Um dia faltou ao respeito a uma professora e abriram-lhe um processo disciplinar. Foi condenado a apanhar papéis do chão durante uma tarde, como “actividade de integração na comunidade”, mas a mãe indignou-se e não autorizou por ser uma tarefa que feria a sua personalidade.
No final do 7.º ano o Conselho de Turma recomendou a retenção do Fábio. Contudo, quando foi ouvida, a mãe discordou liminarmente, tendo acusado a escola de não saber motivar devidamente o Fábio, de não lhe ter dado o apoio a que tinha direito, e de agora o querer castigar separando-o dos colegas de sempre.

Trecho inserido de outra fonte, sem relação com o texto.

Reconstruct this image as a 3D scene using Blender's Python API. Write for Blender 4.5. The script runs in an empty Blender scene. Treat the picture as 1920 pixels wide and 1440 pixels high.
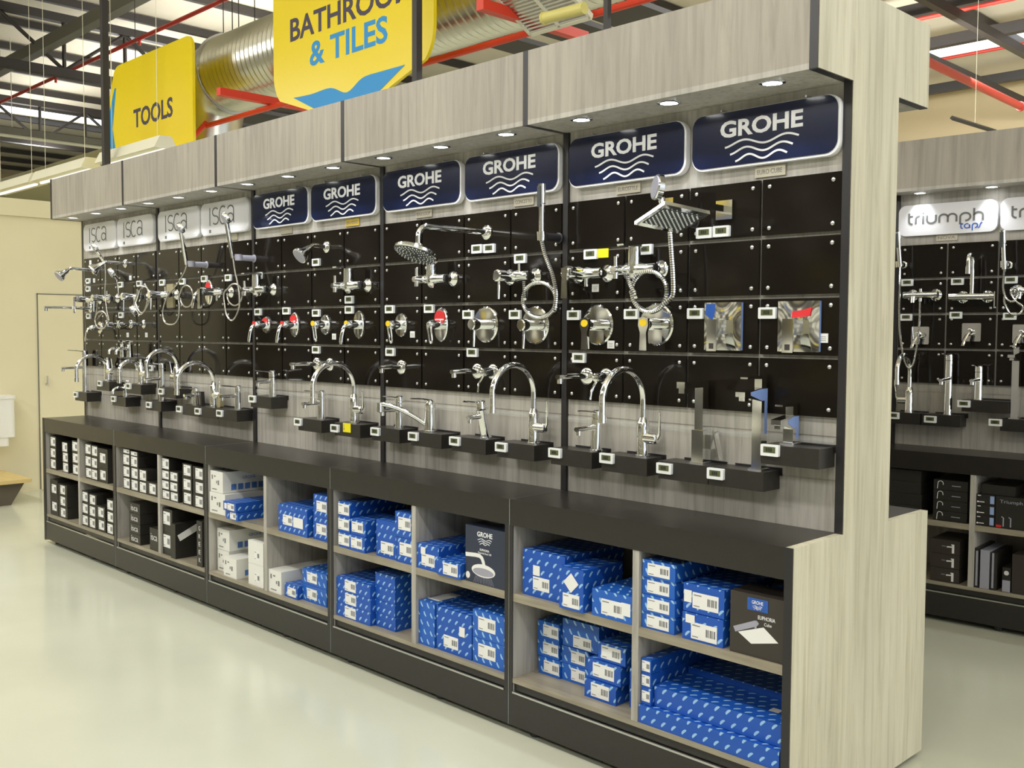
import bpy, math, random
from mathutils import Vector, Matrix
random.seed(7)
PI = math.pi
SC = bpy.context.scene
COL = SC.collection

# ---------------------------------------------------------------- camera
CAM = Vector((7.5453, -2.697, 1.5559)); YAW, PITCH, ROLL, FPX = 0.7926, 0.0531, 0.0049, 1895.29
_f = Vector((-math.sin(YAW)*math.cos(PITCH), math.cos(YAW)*math.cos(PITCH), -math.sin(PITCH)))
_r = _f.cross(Vector((0, 0, 1))).normalized(); _u = _r.cross(_f)
_R = _r*math.cos(ROLL) + _u*math.sin(ROLL); _U = -_r*math.sin(ROLL) + _u*math.cos(ROLL)
cam_d = bpy.data.cameras.new('camera'); cam = bpy.data.objects.new('camera', cam_d); COL.objects.link(cam)
m3 = Matrix((_R, _U, -_f)).transposed()
cam.matrix_world = Matrix.Translation(CAM) @ m3.to_4x4()
cam_d.sensor_width = 36.0; cam_d.lens = FPX/1920*36.0; cam_d.clip_end = 200
SC.camera = cam

# ---------------------------------------------------------------- view, world
SC.view_settings.view_transform = 'Standard'; SC.view_settings.look = 'None'
SC.view_settings.gamma = 1.0; SC.view_settings.use_curve_mapping = False
SC.view_settings.exposure = 0.0
w = bpy.data.worlds.new('daylight'); SC.world = w; w.use_nodes = True
w.node_tree.nodes['Background'].inputs[0].default_value = (0.88, 0.94, 1.0, 1)
w.node_tree.nodes['Background'].inputs[1].default_value = 1.15

def area_light(name, loc, sx, sy, energy, color=(1, 0.988, 0.945), rot=(0, 0, 0)):
    d = bpy.data.lights.new(name, 'AREA'); d.shape = 'RECTANGLE'; d.size = sx; d.size_y = sy
    d.energy = energy; d.color = color
    o = bpy.data.objects.new(name, d); o.location = loc; o.rotation_euler = rot; COL.objects.link(o)
    return o
# added fill lights out of frame over the aisles; upward ones brighten the roof
for i, x in enumerate((-5.0, -0.5, 4.0, 8.5)):
    area_light('aisle_fill_light', (x, -2.6, 4.75), 3.6, 0.35, 100)
    area_light('rear_aisle_fill_light', (x+0.5, 5.0, 4.75), 3.6, 0.35, 90)
    area_light('aisle_roof_fill', (x, -2.6, 4.95), 3.6, 0.5, 60, rot=(math.pi, 0, 0))
    area_light('rear_aisle_roof_fill', (x+0.5, 5.0, 4.95), 3.6, 0.5, 75, rot=(math.pi, 0, 0))
    area_light('far_aisle_roof_fill', (x-9, 5.0, 4.95), 3.6, 0.5, 75, rot=(math.pi, 0, 0))
for i, x in enumerate((1.0, 6.0)):
    area_light('rear_wall_fill', (x, 10.0, 4.9), 3.6, 0.5, 260, rot=(math.radians(72), 0, 0))  # added fill brightening the tan rear wall
# unseen fill lights added to brighten the front of the display
for i, x in enumerate((-2.0, 2.5, 7.0)):
    area_light('display_fill_light', (x, -5.6, 4.4), 2.6, 0.6, 62, rot=(math.radians(62), 0, 0))
# daylight from the store entrance beyond the near end
area_light('entrance_daylight', (15.5, 1.0, 2.3), 9.0, 3.6, 330, (1, 0.99, 0.93), (0, math.radians(90), 0))

# ---------------------------------------------------------------- helpers
def lin(c):
    c = c/255.0
    return c/12.92 if c <= 0.04045 else ((c+0.055)/1.055)**2.4
def rgb(r, g, b): return (lin(r), lin(g), lin(b), 1)

def at(px, py, Y):            # point of the vertical plane y=Y seen at a photo position
    d = _f + _R*((px-960)/FPX) + _U*((720-py)/FPX); t = (Y-CAM.y)/d.y
    return CAM + d*t
def atz(px, py, Z):
    d = _f + _R*((px-960)/FPX) + _U*((720-py)/FPX); t = (Z-CAM.z)/d.z
    return CAM + d*t

class Frame:
    def __init__(s, o, a): s.o = Vector(o); s.a = a; s.e = Vector((math.cos(a), math.sin(a), 0)); s.n = Vector((-math.sin(a), math.cos(a), 0))
    def w(s, u, v, z): return s.o + s.e*u + s.n*v + Vector((0, 0, z))
    def at(s, px, py, v):
        d = _f + _R*((px-960)/FPX) + _U*((720-py)/FPX)
        t = (v-(CAM-s.o).dot(s.n))/d.dot(s.n); q = CAM+d*t-s.o
        return Vector((q.dot(s.e), v, q.z))
F1 = Frame((0, 0, 0), 0.0)
F2 = Frame((5.395, 2.722, 0), math.radians(3.43))

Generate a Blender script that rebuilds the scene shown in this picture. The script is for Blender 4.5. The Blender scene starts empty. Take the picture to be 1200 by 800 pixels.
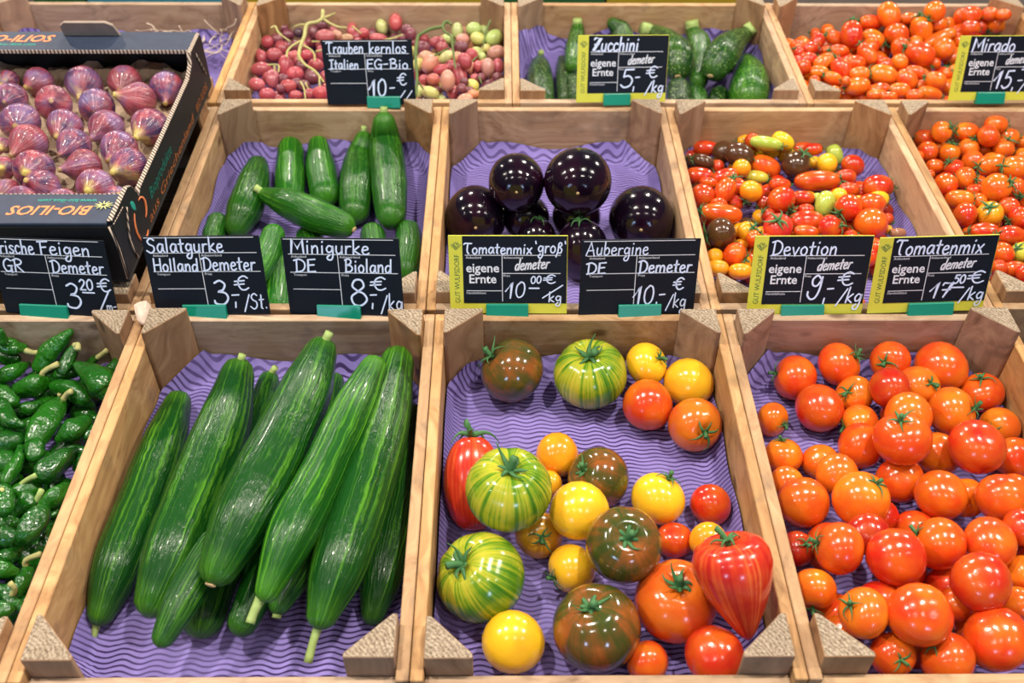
import bpy, bmesh, math, random
import numpy as np
import mathutils.noise as mnoise
from mathutils import Vector, Matrix, Quaternion, Euler

S = bpy.context.scene
COL = S.collection
rnd = random.Random(7)
PI = math.pi

# ------------------------------------------------------------------ camera
F_PX = 1167.0
CAM = Vector((0.0, -0.5655, 1.546))
PITCH, YAW, ROLL = 0.43982, 0.01042, 0.00311
FWD = Vector((math.sin(YAW)*math.cos(PITCH), math.cos(YAW)*math.cos(PITCH), -math.sin(PITCH)))
_r = Vector((math.cos(YAW), -math.sin(YAW), 0)); _u = _r.cross(FWD)
RR = _r*math.cos(ROLL) + _u*math.sin(ROLL); UU = -_r*math.sin(ROLL) + _u*math.cos(ROLL)
cd = bpy.data.cameras.new('camera'); cam = bpy.data.objects.new('camera', cd); COL.objects.link(cam)
m = Matrix.Identity(4)
for i in range(3):
    m[i][0] = RR[i]; m[i][1] = UU[i]; m[i][2] = -FWD[i]; m[i][3] = CAM[i]
cam.matrix_world = m
cd.sensor_width = 36; cd.lens = F_PX/1200*36; cd.clip_start = .02
cd.dof.use_dof = True; cd.dof.focus_distance = .96; cd.dof.aperture_fstop = 7.0
S.camera = cam
S.view_settings.view_transform = 'Standard'; S.view_settings.look = 'None'
S.view_settings.gamma = 1; S.view_settings.use_curve_mapping = False
S.view_settings.exposure = 0.0

# ------------------------------------------------------------------ light: market hall, rows of small spots
w = bpy.data.worlds.new('hall'); S.world = w; w.use_nodes = True
bg = w.node_tree.nodes['Background']
bg.inputs[0].default_value = (.80, .86, 1.0, 1); bg.inputs[1].default_value = .10
def lamp(x, y, z, power, size, col, tgt=(0, .45, 1.0), shape='DISK', sy=None):
    ld = bpy.data.lights.new('hall_lamp', 'AREA'); ld.energy = power; ld.shape = shape; ld.size = size
    if sy: ld.size_y = sy
    ld.color = col
    o = bpy.data.objects.new('hall_lamp', ld); COL.objects.link(o); o.location = (x, y, z)
    o.rotation_euler = (Vector(tgt)-Vector((x, y, z))).to_track_quat('-Z', 'Y').to_euler()
    return o
for x in (-2.1, -.75, .6, 1.95):
    lamp(x, -.40, 3.2, 33, .11, (1, .91, .79))
for x in (-2.6, -.9, .7, 2.5):
    lamp(x, -2.3, 3.1, 9, .13, (1, .93, .85))
for x in (-1.9, -.5, .9, 2.3):
    lamp(x, 2.1, 3.2, 26, .11, (1, .90, .78))
lamp(-1.6, -3.2, 1.0, 14, .34, (.45, .65, 1), shape='RECTANGLE', sy=.45)      # shop windows behind the photographer
lamp(1.0, -3.0, .9, 14, .34, (.5, .65, 1), shape='RECTANGLE', sy=.45)

# ------------------------------------------------------------------ display plane frame (u right, v up the slope, w off it)
T = math.radians(18.5)
O = Vector((0, 0, 1.0)); D = Vector((0, math.cos(T), math.sin(T))); N = Vector((0, -math.sin(T), math.cos(T)))
TILT = Matrix.Translation(O) @ Matrix.Rotation(T, 4, 'X')
def W(u, v, w): return O + Vector((u, 0, 0)) + D*v + N*w
def uvw(P):
    q = P-O; return q.x, q.dot(D), q.dot(N)
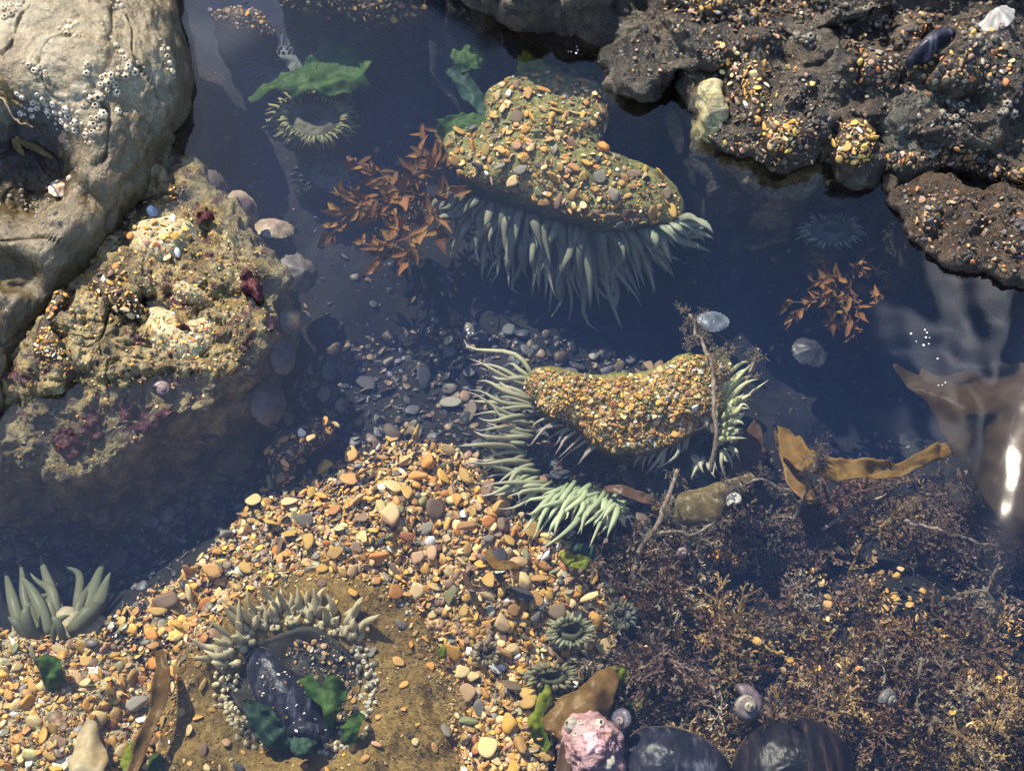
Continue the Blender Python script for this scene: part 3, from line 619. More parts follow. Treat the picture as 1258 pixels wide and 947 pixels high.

Entretanto, começou a acompanhar com dois miúdos que tinham atitudes parecidas. Tornou-se temido pelos colegas. Ninguém se atrevia a contrariá-lo. E ele, com os amigos, tudo “controlava” enquanto passeava pelos corredores e recreios, com as calças ao fundo do rabo e o boné virado para o lado, exibindo as sapatilhas de vinte contos. Foi então que travou conhecimento com outros miúdos e descobriu que tinha jeito para manusear a lata de spray. Iniciou nessa altura a actividade de “writer”, deixando assinaturas por toda a parte, nem sequer se intimidando perante o vetusto granito dos monumentos.
Por essa altura já o Fábio tinha a chave de casa e saía à noite, regularmente, para se encontrar com os amigos e deambular pela cidade, indo, de quando em vez, para casa de um deles, onde, com visível satisfação, mostrava no Hi5 as últimas miúdas que tinha fotografado com o telemóvel topo de gama, prenda da mãe por lhe ter prometido que não voltaria a faltar às aulas.
Sim, porque o Fábio, embora gostasse de ir à escola, detestava ir às aulas. Por isso ia poucas vezes e, quando ia, acabava por ser posto na rua.
Mas o Fábio é esperto e informado. Até já disse em casa, no intervalo dos “Morangos”, que as faltas não contam e que vai passar de ano porque está dentro da escolaridade obrigatória.
Bem lá no fundo, o Fábio, que é realmente esperto, sabe que no final deste ano terá que fazer exames a Português e a Matemática e que não terá possibilidade de passar para o 10.º. Por isso já pensou numa solução: para o ano irá ingressar num CEF. Assim evitará os exames e poderá continuar na escola num curso profissional. Não que esteja interessado em algum dos cursos que há na Secundária. Não está. Serve qualquer um. "Logo se verá". O futuro está garantido!
...

Agora, querendo, escreva mais três ou quatro linhas.
Vamos ver o que acontece ao Fábio!

(*) Nome absolutamente fitício e sem qualquer significado, claro está.